Canadian Blind Hockey feels that it is important to have goals and aspirations. And we’ve got some big goals. We feel the sport is inclusive enough to be included in the Paralympic Games. However, when that inclusion will happen, we’re not sure. But we know that it is a goal in the future. But before we get there, we have to host the World Championships. And to host that, you have to have eight programs with national teams. So currently only Canada and USA have national team programs. This is some part of the framework that we’re currently helping these other countries build out is developing national team programs.


So as we try to grow this sport around the world and help grow it so we can one day play this game, this beautiful game of blind hockey at the Paralympics, there’s a lot of work that needs to get done before that.
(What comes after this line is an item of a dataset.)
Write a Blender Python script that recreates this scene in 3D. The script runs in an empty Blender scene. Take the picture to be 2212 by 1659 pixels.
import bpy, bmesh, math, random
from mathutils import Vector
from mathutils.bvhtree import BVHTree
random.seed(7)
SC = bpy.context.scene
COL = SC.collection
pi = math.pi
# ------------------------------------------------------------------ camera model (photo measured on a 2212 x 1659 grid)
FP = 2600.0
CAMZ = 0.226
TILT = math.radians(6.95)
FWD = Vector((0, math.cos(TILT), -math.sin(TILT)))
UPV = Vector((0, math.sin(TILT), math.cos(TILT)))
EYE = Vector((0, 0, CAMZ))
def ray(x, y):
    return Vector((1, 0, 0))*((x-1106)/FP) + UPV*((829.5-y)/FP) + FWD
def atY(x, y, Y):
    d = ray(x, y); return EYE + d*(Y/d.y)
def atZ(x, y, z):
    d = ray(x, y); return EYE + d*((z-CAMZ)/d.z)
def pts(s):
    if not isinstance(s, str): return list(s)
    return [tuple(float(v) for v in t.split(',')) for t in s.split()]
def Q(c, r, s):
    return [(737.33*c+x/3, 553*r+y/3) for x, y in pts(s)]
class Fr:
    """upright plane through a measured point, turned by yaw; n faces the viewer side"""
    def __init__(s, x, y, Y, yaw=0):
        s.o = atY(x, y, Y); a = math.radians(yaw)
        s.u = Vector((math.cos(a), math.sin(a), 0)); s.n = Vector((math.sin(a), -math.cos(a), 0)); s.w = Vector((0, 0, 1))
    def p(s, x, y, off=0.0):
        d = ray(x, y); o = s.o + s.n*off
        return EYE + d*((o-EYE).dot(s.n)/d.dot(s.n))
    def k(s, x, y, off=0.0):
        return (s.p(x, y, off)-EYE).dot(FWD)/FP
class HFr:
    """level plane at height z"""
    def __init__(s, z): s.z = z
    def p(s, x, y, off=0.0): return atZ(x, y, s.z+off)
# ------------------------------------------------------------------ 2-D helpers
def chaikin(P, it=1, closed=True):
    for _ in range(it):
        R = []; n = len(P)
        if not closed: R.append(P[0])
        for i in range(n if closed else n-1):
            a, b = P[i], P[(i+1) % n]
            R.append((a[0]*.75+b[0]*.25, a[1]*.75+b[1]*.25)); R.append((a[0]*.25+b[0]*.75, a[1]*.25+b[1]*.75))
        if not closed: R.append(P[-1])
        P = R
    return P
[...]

But we’re dedicated to get that work done and to help these new countries and established countries that have blind hockey programs build out their foundation to one day include a national team.


Canadian blind hockey is not possible without our amazing donors, supporters and funders, but also organizations that help us create awareness and spread awareness to their communities and to their participants and players. So to get involved with Canadian Blind Hockey, it’s so simple. Just visit our website. You can go through our website and learn more about the sport. You can learn about the adaptations and you can even learn about the history. But one thing that’s super important in our website is contacting us. If you want to get involved, if you want to coach, if you might know a participant that might be interested in trying the sport of blind hockey, please contact myself, or contact my team.


If you want to check out a game, you could head to our YouTube channel. We’ve got an archive of games from all our national tournaments and our international series. Or if it’s something so small as just heading over to our Instagram and seeing some photos and some interviews and some videos.


The sport right now is growing. And I think a huge testament to the growth is the awareness that we’re putting on social media as our goal is to target the smallest communities and the biggest cities across this country to let them know that blind hockey is played in this country. And it’s time to get behind your team and cheer them on.